§ **Exercise instructions**
Output the data exactly, with every line intact.

§ **Dataset extract**
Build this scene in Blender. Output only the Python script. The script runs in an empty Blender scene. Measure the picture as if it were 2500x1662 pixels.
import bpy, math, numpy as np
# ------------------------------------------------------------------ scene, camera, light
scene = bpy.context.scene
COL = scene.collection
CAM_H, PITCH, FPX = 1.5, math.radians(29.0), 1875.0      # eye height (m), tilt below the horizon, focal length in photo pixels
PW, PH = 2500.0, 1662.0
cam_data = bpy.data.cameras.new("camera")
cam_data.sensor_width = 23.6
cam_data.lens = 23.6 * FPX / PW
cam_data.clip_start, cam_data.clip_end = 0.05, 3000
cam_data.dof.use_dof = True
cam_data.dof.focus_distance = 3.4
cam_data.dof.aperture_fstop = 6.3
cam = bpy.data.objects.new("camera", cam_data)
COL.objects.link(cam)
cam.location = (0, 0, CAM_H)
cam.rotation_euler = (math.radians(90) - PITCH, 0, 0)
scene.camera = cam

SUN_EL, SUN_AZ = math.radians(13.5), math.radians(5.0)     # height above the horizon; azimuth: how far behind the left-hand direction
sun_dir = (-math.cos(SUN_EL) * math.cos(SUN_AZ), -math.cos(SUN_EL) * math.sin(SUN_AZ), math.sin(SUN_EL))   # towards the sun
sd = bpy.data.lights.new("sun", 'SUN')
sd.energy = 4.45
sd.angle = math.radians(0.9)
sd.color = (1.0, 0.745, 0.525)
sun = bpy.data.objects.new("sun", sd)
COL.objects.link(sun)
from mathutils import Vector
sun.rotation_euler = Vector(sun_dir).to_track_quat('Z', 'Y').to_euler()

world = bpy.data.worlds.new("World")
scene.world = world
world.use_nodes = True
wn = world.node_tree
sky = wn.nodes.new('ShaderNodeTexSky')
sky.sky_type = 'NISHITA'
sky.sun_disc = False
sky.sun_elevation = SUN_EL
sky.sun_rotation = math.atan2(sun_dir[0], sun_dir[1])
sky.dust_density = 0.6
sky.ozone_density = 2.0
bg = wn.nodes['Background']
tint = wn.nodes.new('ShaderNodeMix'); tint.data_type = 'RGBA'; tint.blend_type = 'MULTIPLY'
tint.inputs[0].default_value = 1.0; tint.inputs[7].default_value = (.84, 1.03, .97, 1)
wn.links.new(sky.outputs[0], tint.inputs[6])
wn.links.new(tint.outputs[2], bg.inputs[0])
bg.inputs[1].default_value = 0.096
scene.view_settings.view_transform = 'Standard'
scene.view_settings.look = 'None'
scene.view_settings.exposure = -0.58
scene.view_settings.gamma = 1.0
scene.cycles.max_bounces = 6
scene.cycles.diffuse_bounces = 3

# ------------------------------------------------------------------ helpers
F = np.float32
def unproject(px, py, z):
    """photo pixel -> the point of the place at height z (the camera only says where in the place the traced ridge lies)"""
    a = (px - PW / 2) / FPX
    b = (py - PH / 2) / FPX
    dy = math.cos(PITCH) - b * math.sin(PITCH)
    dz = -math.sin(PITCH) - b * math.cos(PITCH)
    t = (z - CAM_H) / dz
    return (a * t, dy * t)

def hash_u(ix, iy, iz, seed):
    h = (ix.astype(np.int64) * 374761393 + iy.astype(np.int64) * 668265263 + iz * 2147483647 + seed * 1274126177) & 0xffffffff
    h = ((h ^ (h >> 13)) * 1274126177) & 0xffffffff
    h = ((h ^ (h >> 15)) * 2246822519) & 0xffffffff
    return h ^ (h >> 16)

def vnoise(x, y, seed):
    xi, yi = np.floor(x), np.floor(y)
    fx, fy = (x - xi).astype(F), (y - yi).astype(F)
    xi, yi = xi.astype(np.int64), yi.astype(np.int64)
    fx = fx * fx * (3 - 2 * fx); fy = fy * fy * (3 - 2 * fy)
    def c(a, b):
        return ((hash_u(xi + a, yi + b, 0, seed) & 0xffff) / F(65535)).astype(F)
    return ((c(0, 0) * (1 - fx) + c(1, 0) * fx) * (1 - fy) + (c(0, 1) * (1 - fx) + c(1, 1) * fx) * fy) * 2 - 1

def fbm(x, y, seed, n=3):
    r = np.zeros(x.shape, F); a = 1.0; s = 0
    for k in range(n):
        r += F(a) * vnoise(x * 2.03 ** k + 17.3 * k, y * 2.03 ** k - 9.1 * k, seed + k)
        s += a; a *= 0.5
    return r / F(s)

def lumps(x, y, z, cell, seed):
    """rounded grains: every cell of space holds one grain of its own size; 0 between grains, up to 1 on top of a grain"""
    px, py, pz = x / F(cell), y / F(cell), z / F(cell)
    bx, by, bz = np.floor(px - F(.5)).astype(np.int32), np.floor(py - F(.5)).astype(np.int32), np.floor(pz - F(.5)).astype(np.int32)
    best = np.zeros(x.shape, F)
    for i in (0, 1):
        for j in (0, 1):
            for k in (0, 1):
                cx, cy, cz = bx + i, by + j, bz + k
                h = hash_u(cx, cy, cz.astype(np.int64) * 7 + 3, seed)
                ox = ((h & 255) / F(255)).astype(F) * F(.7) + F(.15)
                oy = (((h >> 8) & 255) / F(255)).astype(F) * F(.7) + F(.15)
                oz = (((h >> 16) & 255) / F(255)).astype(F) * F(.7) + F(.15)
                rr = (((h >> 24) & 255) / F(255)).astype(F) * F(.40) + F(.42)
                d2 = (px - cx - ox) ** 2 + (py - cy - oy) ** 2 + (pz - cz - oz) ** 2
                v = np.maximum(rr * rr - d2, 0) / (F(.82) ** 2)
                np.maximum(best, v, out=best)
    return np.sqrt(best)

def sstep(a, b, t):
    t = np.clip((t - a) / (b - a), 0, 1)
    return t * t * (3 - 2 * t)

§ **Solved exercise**
Build this scene in Blender. Output only the Python script. The script runs in an empty Blender scene. Measure the picture as if it were 2500x1662 pixels.
import bpy, math, numpy as np
# ------------------------------------------------------------------ scene, camera, light
scene = bpy.context.scene
COL = scene.collection
CAM_H, PITCH, FPX = 1.5, math.radians(29.0), 1875.0      # eye height (m), tilt below the horizon, focal length in photo pixels
PW, PH = 2500.0, 1662.0
cam_data = bpy.data.cameras.new("camera")
cam_data.sensor_width = 23.6
cam_data.lens = 23.6 * FPX / PW
cam_data.clip_start, cam_data.clip_end = 0.05, 3000
cam_data.dof.use_dof = True
cam_data.dof.focus_distance = 3.4
cam_data.dof.aperture_fstop = 6.3
cam = bpy.data.objects.new("camera", cam_data)
COL.objects.link(cam)
cam.location = (0, 0, CAM_H)
cam.rotation_euler = (math.radians(90) - PITCH, 0, 0)
scene.camera = cam

SUN_EL, SUN_AZ = math.radians(13.5), math.radians(5.0)     # height above the horizon; azimuth: how far behind the left-hand direction
sun_dir = (-math.cos(SUN_EL) * math.cos(SUN_AZ), -math.cos(SUN_EL) * math.sin(SUN_AZ), math.sin(SUN_EL))   # towards the sun
sd = bpy.data.lights.new("sun", 'SUN')
sd.energy = 4.45
sd.angle = math.radians(0.9)
sd.color = (1.0, 0.745, 0.525)
sun = bpy.data.objects.new("sun", sd)
COL.objects.link(sun)
from mathutils import Vector
sun.rotation_euler = Vector(sun_dir).to_track_quat('Z', 'Y').to_euler()

world = bpy.data.worlds.new("World")
scene.world = world
world.use_nodes = True
wn = world.node_tree
sky = wn.nodes.new('ShaderNodeTexSky')
sky.sky_type = 'NISHITA'
sky.sun_disc = False
sky.sun_elevation = SUN_EL
sky.sun_rotation = math.atan2(sun_dir[0], sun_dir[1])
sky.dust_density = 0.6
sky.ozone_density = 2.0
bg = wn.nodes['Background']
tint = wn.nodes.new('ShaderNodeMix'); tint.data_type = 'RGBA'; tint.blend_type = 'MULTIPLY'
tint.inputs[0].default_value = 1.0; tint.inputs[7].default_value = (.84, 1.03, .97, 1)
wn.links.new(sky.outputs[0], tint.inputs[6])
wn.links.new(tint.outputs[2], bg.inputs[0])
bg.inputs[1].default_value = 0.096
scene.view_settings.view_transform = 'Standard'
scene.view_settings.look = 'None'
scene.view_settings.exposure = -0.58
scene.view_settings.gamma = 1.0
scene.cycles.max_bounces = 6
scene.cycles.diffuse_bounces = 3

# ------------------------------------------------------------------ helpers
F = np.float32
def unproject(px, py, z):
    """photo pixel -> the point of the place at height z (the camera only says where in the place the traced ridge lies)"""
    a = (px - PW / 2) / FPX
    b = (py - PH / 2) / FPX
    dy = math.cos(PITCH) - b * math.sin(PITCH)
    dz = -math.sin(PITCH) - b * math.cos(PITCH)
    t = (z - CAM_H) / dz
    return (a * t, dy * t)

def hash_u(ix, iy, iz, seed):
    h = (ix.astype(np.int64) * 374761393 + iy.astype(np.int64) * 668265263 + iz * 2147483647 + seed * 1274126177) & 0xffffffff
    h = ((h ^ (h >> 13)) * 1274126177) & 0xffffffff
    h = ((h ^ (h >> 15)) * 2246822519) & 0xffffffff
    return h ^ (h >> 16)

def vnoise(x, y, seed):
    xi, yi = np.floor(x), np.floor(y)
    fx, fy = (x - xi).astype(F), (y - yi).astype(F)
    xi, yi = xi.astype(np.int64), yi.astype(np.int64)
    fx = fx * fx * (3 - 2 * fx); fy = fy * fy * (3 - 2 * fy)
    def c(a, b):
        return ((hash_u(xi + a, yi + b, 0, seed) & 0xffff) / F(65535)).astype(F)
    return ((c(0, 0) * (1 - fx) + c(1, 0) * fx) * (1 - fy) + (c(0, 1) * (1 - fx) + c(1, 1) * fx) * fy) * 2 - 1

def fbm(x, y, seed, n=3):
    r = np.zeros(x.shape, F); a = 1.0; s = 0
    for k in range(n):
        r += F(a) * vnoise(x * 2.03 ** k + 17.3 * k, y * 2.03 ** k - 9.1 * k, seed + k)
        s += a; a *= 0.5
    return r / F(s)

def lumps(x, y, z, cell, seed):
    """rounded grains: every cell of space holds one grain of its own size; 0 between grains, up to 1 on top of a grain"""
    px, py, pz = x / F(cell), y / F(cell), z / F(cell)
    bx, by, bz = np.floor(px - F(.5)).astype(np.int32), np.floor(py - F(.5)).astype(np.int32), np.floor(pz - F(.5)).astype(np.int32)
    best = np.zeros(x.shape, F)
    for i in (0, 1):
        for j in (0, 1):
            for k in (0, 1):
                cx, cy, cz = bx + i, by + j, bz + k
                h = hash_u(cx, cy, cz.astype(np.int64) * 7 + 3, seed)
                ox = ((h & 255) / F(255)).astype(F) * F(.7) + F(.15)
                oy = (((h >> 8) & 255) / F(255)).astype(F) * F(.7) + F(.15)
                oz = (((h >> 16) & 255) / F(255)).astype(F) * F(.7) + F(.15)
                rr = (((h >> 24) & 255) / F(255)).astype(F) * F(.40) + F(.42)
                d2 = (px - cx - ox) ** 2 + (py - cy - oy) ** 2 + (pz - cz - oz) ** 2
                v = np.maximum(rr * rr - d2, 0) / (F(.82) ** 2)
                np.maximum(best, v, out=best)
    return np.sqrt(best)

def sstep(a, b, t):
    t = np.clip((t - a) / (b - a), 0, 1)
    return t * t * (3 - 2 * t)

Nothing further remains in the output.